▶ Your goal: Scan the material below for the string "that", and copy every line where it shows up.

▶ Provided material:
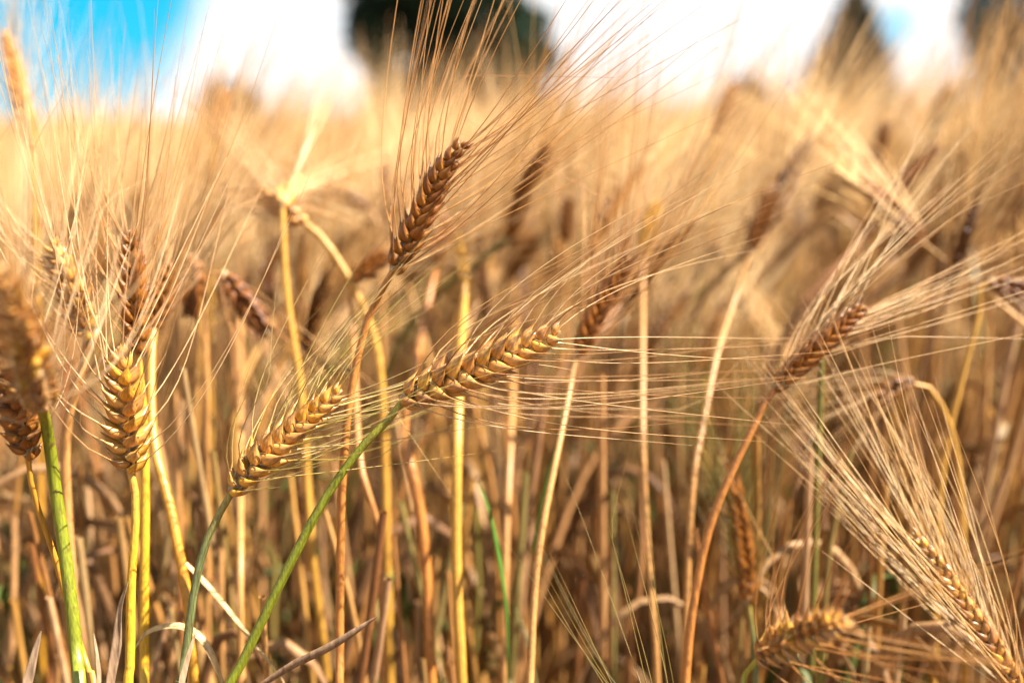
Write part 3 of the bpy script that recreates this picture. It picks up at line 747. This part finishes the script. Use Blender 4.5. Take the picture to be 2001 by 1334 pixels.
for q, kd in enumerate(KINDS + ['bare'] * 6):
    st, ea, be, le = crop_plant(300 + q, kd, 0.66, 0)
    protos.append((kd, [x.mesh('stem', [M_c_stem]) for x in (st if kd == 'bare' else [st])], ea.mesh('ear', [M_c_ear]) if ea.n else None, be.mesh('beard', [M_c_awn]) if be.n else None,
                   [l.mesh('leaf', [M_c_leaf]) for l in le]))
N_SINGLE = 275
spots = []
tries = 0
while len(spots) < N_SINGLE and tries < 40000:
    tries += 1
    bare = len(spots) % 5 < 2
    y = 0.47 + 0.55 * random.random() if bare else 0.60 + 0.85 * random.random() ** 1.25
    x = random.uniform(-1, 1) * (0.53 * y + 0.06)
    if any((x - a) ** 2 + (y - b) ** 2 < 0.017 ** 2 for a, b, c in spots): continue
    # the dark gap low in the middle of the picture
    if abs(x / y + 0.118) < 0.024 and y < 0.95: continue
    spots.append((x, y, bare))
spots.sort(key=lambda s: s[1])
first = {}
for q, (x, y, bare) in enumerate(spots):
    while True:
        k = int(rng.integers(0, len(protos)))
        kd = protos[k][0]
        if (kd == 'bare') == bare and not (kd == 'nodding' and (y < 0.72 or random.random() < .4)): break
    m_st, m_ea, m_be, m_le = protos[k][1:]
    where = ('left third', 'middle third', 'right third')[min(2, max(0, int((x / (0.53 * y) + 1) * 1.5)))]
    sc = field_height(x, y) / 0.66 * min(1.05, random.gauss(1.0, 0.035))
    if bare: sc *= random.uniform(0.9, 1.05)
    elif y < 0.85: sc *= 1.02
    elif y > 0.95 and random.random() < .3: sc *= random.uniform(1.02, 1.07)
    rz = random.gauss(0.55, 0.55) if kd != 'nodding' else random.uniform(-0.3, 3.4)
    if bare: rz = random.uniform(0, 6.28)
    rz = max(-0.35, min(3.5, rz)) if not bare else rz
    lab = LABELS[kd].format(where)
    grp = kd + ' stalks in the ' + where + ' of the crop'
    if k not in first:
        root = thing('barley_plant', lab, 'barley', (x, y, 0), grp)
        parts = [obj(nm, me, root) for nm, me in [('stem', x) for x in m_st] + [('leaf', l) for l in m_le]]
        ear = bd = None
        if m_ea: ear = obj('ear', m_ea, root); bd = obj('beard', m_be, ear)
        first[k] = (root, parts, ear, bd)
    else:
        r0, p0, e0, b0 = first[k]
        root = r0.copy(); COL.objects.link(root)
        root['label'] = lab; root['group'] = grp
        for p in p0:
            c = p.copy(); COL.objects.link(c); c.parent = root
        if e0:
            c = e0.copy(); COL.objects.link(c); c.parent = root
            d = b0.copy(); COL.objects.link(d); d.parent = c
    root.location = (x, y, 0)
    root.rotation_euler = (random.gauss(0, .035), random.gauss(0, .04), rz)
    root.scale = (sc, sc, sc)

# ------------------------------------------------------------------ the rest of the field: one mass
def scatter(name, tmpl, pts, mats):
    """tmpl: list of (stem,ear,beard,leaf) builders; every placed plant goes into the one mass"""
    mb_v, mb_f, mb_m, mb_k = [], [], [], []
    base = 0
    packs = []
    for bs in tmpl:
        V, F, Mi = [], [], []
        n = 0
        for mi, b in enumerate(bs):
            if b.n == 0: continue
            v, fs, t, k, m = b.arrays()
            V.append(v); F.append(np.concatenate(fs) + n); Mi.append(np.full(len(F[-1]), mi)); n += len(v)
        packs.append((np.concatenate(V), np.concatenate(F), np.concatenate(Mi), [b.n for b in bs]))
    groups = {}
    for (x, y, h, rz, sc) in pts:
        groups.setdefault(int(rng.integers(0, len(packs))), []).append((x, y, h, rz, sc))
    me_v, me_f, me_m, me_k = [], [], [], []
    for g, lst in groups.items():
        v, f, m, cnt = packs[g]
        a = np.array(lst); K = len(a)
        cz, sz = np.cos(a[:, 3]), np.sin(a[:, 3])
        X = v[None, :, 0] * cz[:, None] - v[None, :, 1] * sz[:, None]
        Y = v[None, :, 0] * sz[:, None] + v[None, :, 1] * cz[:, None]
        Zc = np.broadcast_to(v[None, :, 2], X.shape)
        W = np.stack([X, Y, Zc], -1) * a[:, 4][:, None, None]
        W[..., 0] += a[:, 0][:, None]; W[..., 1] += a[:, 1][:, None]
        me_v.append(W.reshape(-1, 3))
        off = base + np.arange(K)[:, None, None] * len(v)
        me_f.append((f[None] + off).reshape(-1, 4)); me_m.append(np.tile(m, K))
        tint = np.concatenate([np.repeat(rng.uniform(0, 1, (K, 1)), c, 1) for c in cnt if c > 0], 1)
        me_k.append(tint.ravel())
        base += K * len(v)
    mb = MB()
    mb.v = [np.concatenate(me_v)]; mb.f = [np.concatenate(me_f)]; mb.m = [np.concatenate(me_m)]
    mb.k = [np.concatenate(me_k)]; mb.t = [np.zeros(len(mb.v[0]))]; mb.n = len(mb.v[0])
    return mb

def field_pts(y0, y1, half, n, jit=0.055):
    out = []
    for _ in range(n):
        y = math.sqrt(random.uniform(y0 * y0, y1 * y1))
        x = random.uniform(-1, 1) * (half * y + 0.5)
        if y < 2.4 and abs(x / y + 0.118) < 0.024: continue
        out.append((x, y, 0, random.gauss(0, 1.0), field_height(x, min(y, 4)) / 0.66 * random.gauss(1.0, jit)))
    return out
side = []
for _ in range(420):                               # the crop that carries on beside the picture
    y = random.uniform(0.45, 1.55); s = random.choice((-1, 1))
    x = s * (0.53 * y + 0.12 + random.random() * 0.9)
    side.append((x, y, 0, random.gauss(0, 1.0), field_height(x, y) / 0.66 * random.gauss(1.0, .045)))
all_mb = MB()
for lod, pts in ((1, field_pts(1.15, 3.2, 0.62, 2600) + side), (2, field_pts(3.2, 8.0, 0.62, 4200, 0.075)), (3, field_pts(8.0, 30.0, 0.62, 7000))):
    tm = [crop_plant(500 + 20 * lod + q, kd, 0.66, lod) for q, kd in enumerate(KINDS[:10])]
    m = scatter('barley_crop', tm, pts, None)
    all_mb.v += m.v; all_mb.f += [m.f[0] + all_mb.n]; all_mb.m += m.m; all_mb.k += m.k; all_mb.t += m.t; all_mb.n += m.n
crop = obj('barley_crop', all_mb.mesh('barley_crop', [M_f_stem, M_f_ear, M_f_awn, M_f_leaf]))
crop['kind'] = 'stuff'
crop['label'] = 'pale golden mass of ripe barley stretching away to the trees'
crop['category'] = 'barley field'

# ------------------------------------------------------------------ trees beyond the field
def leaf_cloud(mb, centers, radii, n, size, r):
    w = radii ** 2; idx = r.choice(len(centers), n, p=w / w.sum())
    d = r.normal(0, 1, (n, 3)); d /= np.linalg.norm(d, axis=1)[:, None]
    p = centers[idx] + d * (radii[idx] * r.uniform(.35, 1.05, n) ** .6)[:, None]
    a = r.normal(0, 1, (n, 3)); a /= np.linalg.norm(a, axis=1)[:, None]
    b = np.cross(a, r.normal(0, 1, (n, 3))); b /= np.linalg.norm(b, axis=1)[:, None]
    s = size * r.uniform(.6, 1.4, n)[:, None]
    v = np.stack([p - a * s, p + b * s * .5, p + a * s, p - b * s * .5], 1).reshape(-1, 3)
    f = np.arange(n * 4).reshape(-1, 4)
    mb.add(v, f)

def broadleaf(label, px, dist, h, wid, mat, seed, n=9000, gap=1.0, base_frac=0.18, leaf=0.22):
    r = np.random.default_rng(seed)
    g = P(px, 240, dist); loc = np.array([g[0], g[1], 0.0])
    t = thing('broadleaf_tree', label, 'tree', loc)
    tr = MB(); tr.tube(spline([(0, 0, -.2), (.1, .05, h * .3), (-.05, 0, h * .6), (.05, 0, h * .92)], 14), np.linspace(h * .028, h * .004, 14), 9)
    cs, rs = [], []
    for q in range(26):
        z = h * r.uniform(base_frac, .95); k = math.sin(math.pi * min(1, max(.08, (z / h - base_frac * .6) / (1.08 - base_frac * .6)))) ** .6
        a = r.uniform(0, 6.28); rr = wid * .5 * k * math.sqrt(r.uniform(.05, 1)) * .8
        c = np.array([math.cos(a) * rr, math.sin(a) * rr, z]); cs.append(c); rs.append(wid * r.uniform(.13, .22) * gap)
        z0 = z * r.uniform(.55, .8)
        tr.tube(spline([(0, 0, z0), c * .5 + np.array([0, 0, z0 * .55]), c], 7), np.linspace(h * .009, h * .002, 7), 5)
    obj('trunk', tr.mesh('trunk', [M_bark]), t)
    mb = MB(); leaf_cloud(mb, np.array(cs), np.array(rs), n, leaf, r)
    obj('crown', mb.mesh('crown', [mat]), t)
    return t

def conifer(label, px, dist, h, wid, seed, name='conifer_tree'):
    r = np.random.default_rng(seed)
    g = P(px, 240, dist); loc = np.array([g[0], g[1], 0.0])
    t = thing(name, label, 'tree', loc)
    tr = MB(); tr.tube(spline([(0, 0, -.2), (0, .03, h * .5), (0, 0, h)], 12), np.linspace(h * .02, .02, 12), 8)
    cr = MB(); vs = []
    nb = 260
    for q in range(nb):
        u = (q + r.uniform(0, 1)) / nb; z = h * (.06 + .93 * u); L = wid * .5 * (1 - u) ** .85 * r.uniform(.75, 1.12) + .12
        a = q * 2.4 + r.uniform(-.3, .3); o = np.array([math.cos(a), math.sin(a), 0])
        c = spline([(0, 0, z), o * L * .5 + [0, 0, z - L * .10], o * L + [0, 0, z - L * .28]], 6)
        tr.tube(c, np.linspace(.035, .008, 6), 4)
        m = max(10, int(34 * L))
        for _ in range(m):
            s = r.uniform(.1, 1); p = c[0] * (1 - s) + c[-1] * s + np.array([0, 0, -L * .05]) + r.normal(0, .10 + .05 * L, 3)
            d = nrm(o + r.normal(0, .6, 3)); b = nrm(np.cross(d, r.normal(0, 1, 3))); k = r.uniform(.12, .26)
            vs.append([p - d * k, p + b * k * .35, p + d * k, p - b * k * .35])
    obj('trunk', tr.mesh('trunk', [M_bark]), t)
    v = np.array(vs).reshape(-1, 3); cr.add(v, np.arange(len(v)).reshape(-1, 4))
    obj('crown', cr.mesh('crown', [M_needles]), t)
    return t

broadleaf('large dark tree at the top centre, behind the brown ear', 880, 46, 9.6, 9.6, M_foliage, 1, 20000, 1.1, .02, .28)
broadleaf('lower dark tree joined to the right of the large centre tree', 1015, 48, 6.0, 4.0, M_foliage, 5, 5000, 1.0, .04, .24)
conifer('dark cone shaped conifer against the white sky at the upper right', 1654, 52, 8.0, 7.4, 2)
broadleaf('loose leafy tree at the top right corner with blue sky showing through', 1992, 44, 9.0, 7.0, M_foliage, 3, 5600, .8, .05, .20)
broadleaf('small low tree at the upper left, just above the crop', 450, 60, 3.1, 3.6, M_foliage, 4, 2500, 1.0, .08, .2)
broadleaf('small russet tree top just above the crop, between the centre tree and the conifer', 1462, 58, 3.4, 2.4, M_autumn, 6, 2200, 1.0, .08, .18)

▶ Task answer:
Write part 3 of the bpy script that recreates this picture. It picks up at line 747. This part finishes the script. Use Blender 4.5. Take the picture to be 2001 by 1334 pixels.
for _ in range(420):                               # the crop that carries on beside the picture